Bir “felaket senaryosu”
.
Temmuz iş gücü anketi sonuçları bu sabah yayınlanıyor. Ağustosu da kapsıyor. İşsizlik oranı önemli ama esas dikkat edilmesi gereken iki sayı tarım-dışı ve ücretli istihdamıdır. İkisi de geçen yılın altında gelecektir.
Saat 19.00’da Para Politikası Kurulu faiz kararını açıklıyor. Düşük eylül enflasyonu ve TL’de değer artışı bugünkü toplantıyı ilginç kılıyor. Merkez Bankası’nın son verilere tepkisini merak ediyorum.
Ağustos ödemeler dengesi çıktı. Dış dengeyi eylül (üçüncü çeyrek) sonuçları ile değerlendireceğim. Bir ayrıntı: Ekim 2008 sonrasında fazla veren altın ticareti temmuzda eksiye geçmişti. Ağustos da eksi çıktı.

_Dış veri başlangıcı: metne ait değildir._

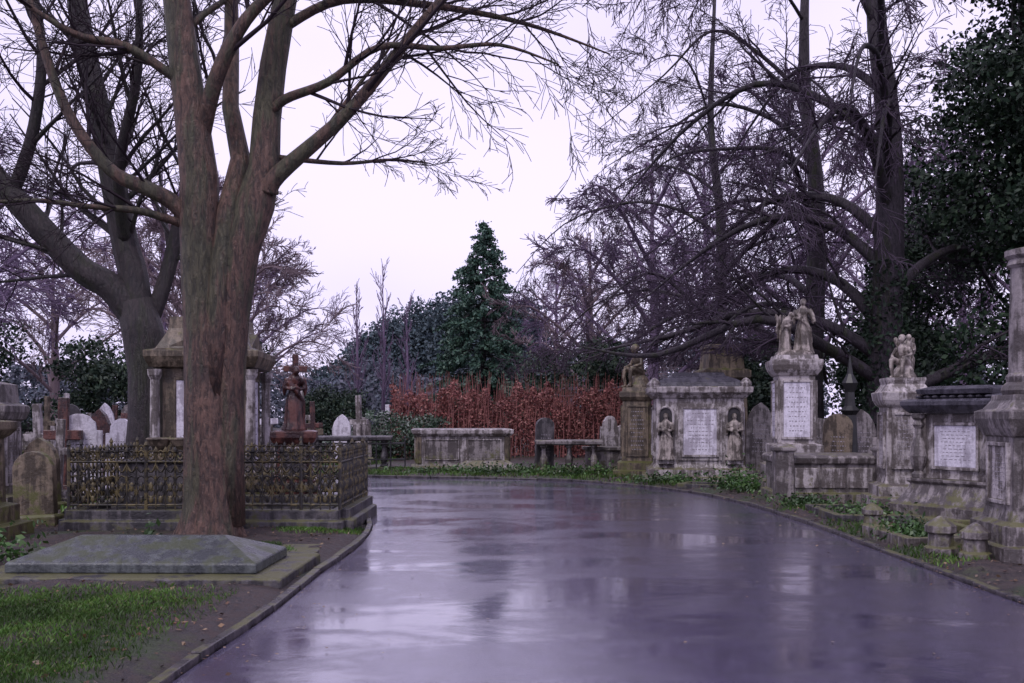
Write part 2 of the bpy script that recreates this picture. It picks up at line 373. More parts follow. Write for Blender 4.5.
T.limb([(-4.15,y,5.8),(-4.8,y-.2,6.2),(-5.4,y-.4,6.3),(-6.2,y-.6,6.8)],[.07,.06,.045,.015],10,3.4,.15)
T.limb([(-3.0,y+.1,4.9),(-2.3,y+.8,5.0),(-1.7,y+1.4,5.2),(-1.2,y+2,5.3)],[.04,.03,.022,.01],8,2.3,.2)
T.done('large_bare_tree')
P2=dict(kids=[9,8,6],max=3,ang=(.35,.95),ratio=.55,wob=.17,trop=[.02,.0,-.03,-.06],rmin=.006,floor=2.2,twig='twigdark')
T=Tree('bark2',P2); y=18.6
T.mb.tube([(-6.75,y,-.1),(-6.72,y,.6),(-6.7,y,1.5),(-6.72,y,2.4),(-6.85,y,3.1),(-7.0,y,3.7)],[.58,.48,.42,.40,.38,.35],16,'bark2')
T.root(-6.72,y,.46,6,.35)
T.limb([(-6.9,y,3.3),(-7.4,y-.1,3.95),(-8.0,y-.2,4.35),(-9.1,y-.4,5.6),(-9.9,y-.5,6.6),(-11.5,y-.8,9)],[.30,.27,.25,.22,.18,.08],14,6.5,.3)
T.limb([(-6.95,y,3.5),(-7.1,y+.1,4.3),(-7.25,y+.1,4.9),(-7.7,y+.2,7.06),(-8.2,y+.3,9.3),(-8.8,y+.5,14)],[.29,.27,.25,.22,.19,.06],18,6.5,.3)
T.limb([(-6.85,y,3.0),(-6.5,y+.2,4.2),(-6.2,y+.3,5.6),(-5.7,y+.4,7.5),(-5.2,y+.5,10)],[.17,.15,.13,.09,.04],14,6,.25)
T.limb([(-9.1,y-.4,5.6),(-8.6,y-.6,6.8),(-8.4,y-.8,8.5),(-8.9,y-1,11)],[.13,.11,.08,.04],10,5,.2)
T.limb([(-7.2,y,4.8),(-7.0,y-.8,6),(-6.4,y-1.5,7.5),(-6.2,y-2,9.5)],[.12,.10,.08,.03],10,5,.2)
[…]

Nüfus artışı Türkiye’nin hassas konusudur. Başbakan Erdoğan’ın “üç çocuk yapın” talebi ile tekrar canlandı. TÜİK dün 2001-2008 doğum istatistiklerini yayınladı. İlgilenenler bakmalı. Bir veri: Doğumlar 2001’de 1.32 milyondan 2008’de 1.26 milyona gerilemiş.
Krugman’a soruldu
Yaz başında Paul Krugman London School of Economics’te üç konuşmadan oluşan bir konferans verdi. Konu elbette küresel krizdi. Modern teknoloji sayesinde, ben de internetten izledim.
Son seansta bir izleyici Krugman’dan gelecek için yazabileceği en kötü senaryoyu anlatmasını istedi. Yanılmıyorsam “felaket” anlamına gelen bir sözcük de kullandı. Krugman da lafı fazla ağzında dolaştırmadan cevapladı. Bu krizi geçmiştekilerden ayıran temel özelliğe dikkat çekti.
Daha önce bu sütunda birkaç kez yazdım. Küresel konjonktürün en zayıf halkası ABD bütçe açıklarının diğer ülkeler tarafından finanse edilmesidir. Çünkü ABD’de genişleyici politikalar, başta Çin, dış fazla veren ülkelerin ABD tahvilleri almayı sürdürmesini gerektiriyor.
Ya vazgeçerlerse? Acaba doların düşüşü bu yönde bir işaret mi? Altın o nedenle mi yükseliyor? Petrol ve diğer ham madde fiyatlarına da yansır mı? Sonun başlangıcına geldik mi? Bu sorular her geçen gün biraz daha sık soruluyor.
Anahtar tahvil faizleri
ABD tahvillerine talebin düşmesi iki mekanizmayı devreye sokar. Bir yandan dolar dalgalı kur paraları karşısında değer kaybeder. Aynı anda tahvil faizleri yükselir. İlki dış talebi artırır ama yavaştır. İkincisi iç talebi düşürür ve hızlıdır. Toplam talep geriler.
Kırk satır mı, kırk katır mı? Sıkı maliye ve para politikalarına geçiş döviz ve tahvil piyasalarını rahatlatır ama resesyonu derinleştirir. Gevşek politika ise enflasyon paniğine dönüşerek yeni bir krizi tetikleyebilir. Her ikisi de dünya ekonomisini çok hırpalar.
Bu sürecin neresindeyiz? Anahtar tahvil piyasasıdır. Şimdilik orada bir hareket görülmüyor. Dün itibariyle 30 yıl vadeli ABD Hazine tahvilinin faizi yüzde 4,2, 10 yıl vadelinin yüzde 3,4 idi.
Dikkat: Ekonomik temellerdeki bir zafiyetin dün ya da bugün sorun çıkarmaması yarın da çıkartmayacağı anlamına gelmez. Krugman’ın “felaket senaryosu” küresel ekonominin önündeki riskler açısından ciddi bir uyarıdır.